In the present work, the dancer’s skin is rendered in unnatural hues of yellow-greens and tones of mauve, calling to mind brightly colored lights of the theater and dance halls, and the sharp frenetic lines of deep shades of violet and magenta convey the sense of energy and motion of the dance hall. Rather than approaching his study as an anatomical exercise, Etude de Danseuse showcases Toulouse-Lautrec’s masterful psychological approach to depicting these dancers, creating emotional portraits that empathize with his subjects. His theatrical composition frames just her torso in the composition, instead concentrating on revealing hidden emotions. Layers of sharp, energetic brushstrokes and in sickly unnatural colors create a sense of a deeply emotional and tumultuous inner state concentrated in her expression.
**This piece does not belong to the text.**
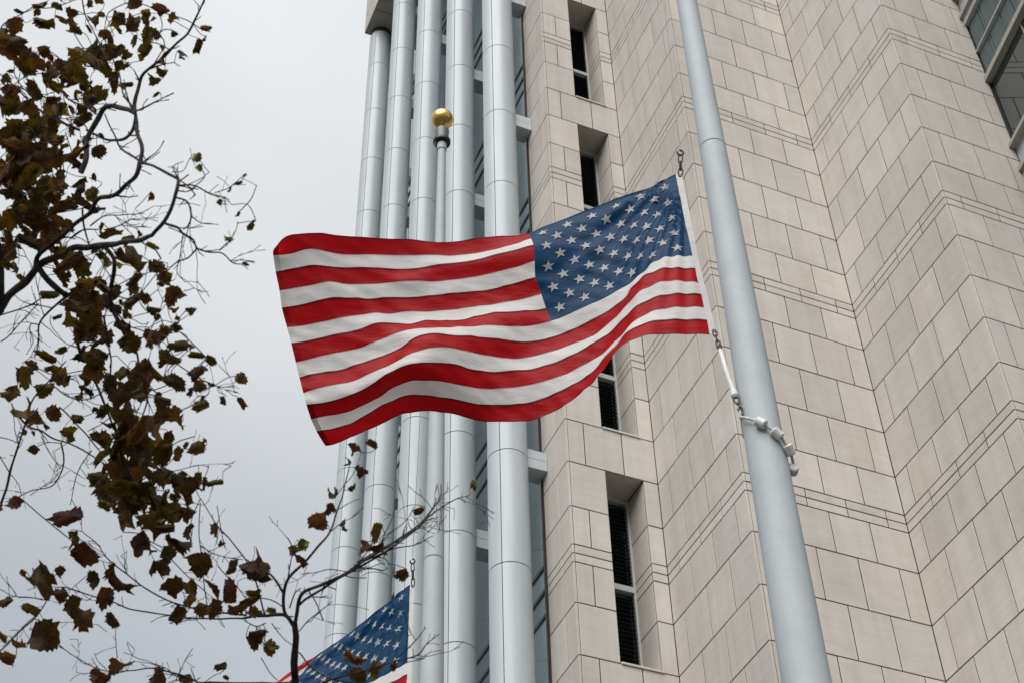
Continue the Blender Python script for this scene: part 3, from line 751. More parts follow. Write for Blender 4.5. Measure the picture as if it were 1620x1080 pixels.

It was said that certain models and dancers would refuse to continue posing for him, so unnerved they were of these portraits that so accurately depicted their innermost feelings.
Although ballerinas appear sporadically as a motif in Toulouse-Lautrec's works throughout the 1880s and 1890s, he fundamentally felt that the world of the Opéra ballet had already been explored by artists such as Degas and Jean-Louis Forain. Etude de danseuse is thus a rarity within Toulouse-Lautrec’s oeuvre, depicting the figure of the ballerina with unsentimental empathy. Combining themes of dance, theater and nightlife with his talent for insightful portraiture, Etude de Danseuse brings together all of the elements that made Toulouse-Lautrec the quintessential artist of fin-de-siècle Paris.